Up until now it has all been good news and quite rightly so. Mafia II is a great game in its own right, but it does have a few flaws. The first of these in my opinion is the length of the game. When it comes to open world games such as this you generally expect a lengthy gaming experience. But when it comes to Mafia II, the linear nature of its story and the lack of activities outside of the main story, other than searching for the games collectables which take the shape of almost one hundred and fifty wanted posters and fifty Playboy centrefolds, there is not much more to do in the game. This means that not only is the story over all too quickly, there is a lot of the games city that you will rarely see except in passing as you drive along between missions and or just sightseeing. Something else which could have given the game a longer life would have been a multiplayer mode, even something as simple as a run of the mill death match or co-operative story mode. With the absence of a multiplayer option and an enjoyable yet short story, any gamer with decent gaming skills can complete the game within a two or three days and once that story is done, there is a distinct lack of in game content to warrant you coming back for more.

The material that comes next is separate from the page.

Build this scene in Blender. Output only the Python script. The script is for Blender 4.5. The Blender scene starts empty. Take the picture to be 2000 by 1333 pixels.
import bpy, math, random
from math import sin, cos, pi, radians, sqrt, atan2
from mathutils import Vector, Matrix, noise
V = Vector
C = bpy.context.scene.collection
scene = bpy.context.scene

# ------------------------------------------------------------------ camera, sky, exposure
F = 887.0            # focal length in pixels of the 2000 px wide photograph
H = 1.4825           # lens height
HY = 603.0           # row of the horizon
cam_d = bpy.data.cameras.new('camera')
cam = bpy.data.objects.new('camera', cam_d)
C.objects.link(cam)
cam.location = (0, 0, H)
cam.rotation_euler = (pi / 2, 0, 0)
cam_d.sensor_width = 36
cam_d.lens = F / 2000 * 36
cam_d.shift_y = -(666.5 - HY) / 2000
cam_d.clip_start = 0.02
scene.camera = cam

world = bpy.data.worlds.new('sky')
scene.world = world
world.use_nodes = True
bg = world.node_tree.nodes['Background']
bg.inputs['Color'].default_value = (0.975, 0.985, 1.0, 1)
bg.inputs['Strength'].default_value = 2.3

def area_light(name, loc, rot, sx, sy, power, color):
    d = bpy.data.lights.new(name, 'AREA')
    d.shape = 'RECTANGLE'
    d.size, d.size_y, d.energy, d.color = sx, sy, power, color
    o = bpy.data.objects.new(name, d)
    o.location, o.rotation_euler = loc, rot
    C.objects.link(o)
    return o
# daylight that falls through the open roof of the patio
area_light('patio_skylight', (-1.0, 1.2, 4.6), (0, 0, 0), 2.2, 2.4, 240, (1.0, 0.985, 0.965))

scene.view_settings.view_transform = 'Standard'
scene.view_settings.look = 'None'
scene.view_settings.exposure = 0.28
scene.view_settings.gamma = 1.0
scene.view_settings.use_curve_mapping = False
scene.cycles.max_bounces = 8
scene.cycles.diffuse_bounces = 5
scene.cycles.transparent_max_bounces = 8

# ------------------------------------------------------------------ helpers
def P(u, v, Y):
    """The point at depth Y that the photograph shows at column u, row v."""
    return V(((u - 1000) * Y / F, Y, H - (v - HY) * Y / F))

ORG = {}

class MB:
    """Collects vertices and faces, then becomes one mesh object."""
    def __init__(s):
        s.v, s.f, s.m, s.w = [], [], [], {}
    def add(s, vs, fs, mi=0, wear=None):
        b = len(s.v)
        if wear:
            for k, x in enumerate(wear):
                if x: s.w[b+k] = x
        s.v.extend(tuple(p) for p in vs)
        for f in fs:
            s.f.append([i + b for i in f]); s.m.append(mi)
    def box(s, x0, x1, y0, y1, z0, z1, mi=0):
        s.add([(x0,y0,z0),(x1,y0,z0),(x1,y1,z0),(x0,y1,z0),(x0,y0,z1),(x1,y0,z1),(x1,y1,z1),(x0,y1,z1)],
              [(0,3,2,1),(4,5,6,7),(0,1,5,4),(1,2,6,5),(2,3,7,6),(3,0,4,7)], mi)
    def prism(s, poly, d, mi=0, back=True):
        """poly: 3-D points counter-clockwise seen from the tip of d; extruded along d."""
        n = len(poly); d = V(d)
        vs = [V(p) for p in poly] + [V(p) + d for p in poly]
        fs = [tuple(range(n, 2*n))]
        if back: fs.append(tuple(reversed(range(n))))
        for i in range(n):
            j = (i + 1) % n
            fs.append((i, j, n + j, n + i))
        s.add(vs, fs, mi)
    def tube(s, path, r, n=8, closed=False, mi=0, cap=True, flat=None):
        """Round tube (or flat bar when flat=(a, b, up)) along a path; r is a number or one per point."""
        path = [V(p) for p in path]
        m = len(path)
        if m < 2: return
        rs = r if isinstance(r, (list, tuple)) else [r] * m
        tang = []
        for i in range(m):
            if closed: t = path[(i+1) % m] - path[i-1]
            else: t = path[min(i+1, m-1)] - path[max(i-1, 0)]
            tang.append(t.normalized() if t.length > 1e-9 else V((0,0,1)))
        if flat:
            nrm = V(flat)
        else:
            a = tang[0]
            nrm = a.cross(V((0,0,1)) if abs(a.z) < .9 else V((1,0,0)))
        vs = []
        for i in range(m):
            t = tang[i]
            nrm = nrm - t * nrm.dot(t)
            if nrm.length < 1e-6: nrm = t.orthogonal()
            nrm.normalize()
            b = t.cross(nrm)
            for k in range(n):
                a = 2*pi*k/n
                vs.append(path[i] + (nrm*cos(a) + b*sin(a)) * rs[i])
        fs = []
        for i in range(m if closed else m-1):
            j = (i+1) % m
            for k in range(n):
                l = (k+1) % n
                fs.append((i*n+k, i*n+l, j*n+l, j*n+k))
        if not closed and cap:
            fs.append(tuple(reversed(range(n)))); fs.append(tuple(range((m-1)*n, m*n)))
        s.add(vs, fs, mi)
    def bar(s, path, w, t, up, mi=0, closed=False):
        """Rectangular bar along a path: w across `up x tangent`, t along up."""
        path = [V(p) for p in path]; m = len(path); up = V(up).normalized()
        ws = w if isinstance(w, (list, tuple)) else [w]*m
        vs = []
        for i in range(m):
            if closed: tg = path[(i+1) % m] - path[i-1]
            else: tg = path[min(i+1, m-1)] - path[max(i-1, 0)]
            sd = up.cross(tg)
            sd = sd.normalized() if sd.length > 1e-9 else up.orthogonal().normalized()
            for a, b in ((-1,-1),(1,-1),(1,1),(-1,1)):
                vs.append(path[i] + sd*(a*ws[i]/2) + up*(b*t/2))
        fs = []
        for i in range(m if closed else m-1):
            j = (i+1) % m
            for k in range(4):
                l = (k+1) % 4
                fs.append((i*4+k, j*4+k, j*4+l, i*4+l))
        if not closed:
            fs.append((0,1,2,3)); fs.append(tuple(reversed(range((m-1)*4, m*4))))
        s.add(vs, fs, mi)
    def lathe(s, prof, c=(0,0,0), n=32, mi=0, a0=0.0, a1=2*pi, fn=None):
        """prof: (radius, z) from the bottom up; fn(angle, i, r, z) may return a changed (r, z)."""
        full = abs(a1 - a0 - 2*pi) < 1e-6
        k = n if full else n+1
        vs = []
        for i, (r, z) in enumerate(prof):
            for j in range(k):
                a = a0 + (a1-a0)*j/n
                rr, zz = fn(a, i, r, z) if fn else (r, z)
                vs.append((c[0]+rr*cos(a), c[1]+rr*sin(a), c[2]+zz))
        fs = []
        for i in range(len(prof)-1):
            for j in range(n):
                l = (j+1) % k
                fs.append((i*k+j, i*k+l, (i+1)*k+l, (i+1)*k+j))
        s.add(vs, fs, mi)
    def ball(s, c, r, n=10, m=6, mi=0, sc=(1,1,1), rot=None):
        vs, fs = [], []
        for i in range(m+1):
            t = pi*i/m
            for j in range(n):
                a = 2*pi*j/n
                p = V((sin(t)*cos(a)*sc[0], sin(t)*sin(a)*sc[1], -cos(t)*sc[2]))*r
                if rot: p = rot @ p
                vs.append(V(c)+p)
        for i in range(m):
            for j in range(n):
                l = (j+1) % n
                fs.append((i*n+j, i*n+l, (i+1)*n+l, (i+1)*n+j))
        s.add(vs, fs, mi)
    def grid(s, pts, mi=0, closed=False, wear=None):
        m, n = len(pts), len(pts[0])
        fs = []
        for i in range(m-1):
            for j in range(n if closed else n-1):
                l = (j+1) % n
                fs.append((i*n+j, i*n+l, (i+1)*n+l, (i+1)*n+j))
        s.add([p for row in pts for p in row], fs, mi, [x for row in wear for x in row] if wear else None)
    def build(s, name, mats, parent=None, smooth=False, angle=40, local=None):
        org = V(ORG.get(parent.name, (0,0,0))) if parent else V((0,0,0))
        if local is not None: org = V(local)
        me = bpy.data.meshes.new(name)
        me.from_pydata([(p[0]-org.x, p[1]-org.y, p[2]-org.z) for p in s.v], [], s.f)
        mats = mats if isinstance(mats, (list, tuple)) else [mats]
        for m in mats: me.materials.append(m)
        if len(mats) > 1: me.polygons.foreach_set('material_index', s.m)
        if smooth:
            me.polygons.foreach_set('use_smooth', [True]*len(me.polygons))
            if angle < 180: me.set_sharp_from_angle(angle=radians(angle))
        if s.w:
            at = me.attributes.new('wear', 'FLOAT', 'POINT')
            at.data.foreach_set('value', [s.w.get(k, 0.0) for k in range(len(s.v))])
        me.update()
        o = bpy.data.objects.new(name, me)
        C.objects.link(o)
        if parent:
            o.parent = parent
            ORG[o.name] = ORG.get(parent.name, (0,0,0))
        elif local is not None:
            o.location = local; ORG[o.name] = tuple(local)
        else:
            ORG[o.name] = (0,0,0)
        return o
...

So Mafia II is an amazingly fun game to play, but with a short story. When you reach the end of the tale there is not much to do other than gather the games collectible items. These can be a little frustrating as a lot of them are tough to find and seeking them all out is a personal test of patience. The lack of a multiplayer mode is also a little bit of a letdown in this day and age, when the majority of games do have some form of multiplayer gaming. Otherwise it is a very enjoyable game to play, with fun and exciting missions. Although the big gunfight scenes involve the same thing, the mix of locations for these action scenes keeps it fun and exciting. The one hope we have for the game is the Download Content, some of which is already available and I will review soon. However, the game as it comes off the shelf is more than entertaining enough if you enjoy the open world type of game. If this is the case, then this is one you may well want to check out.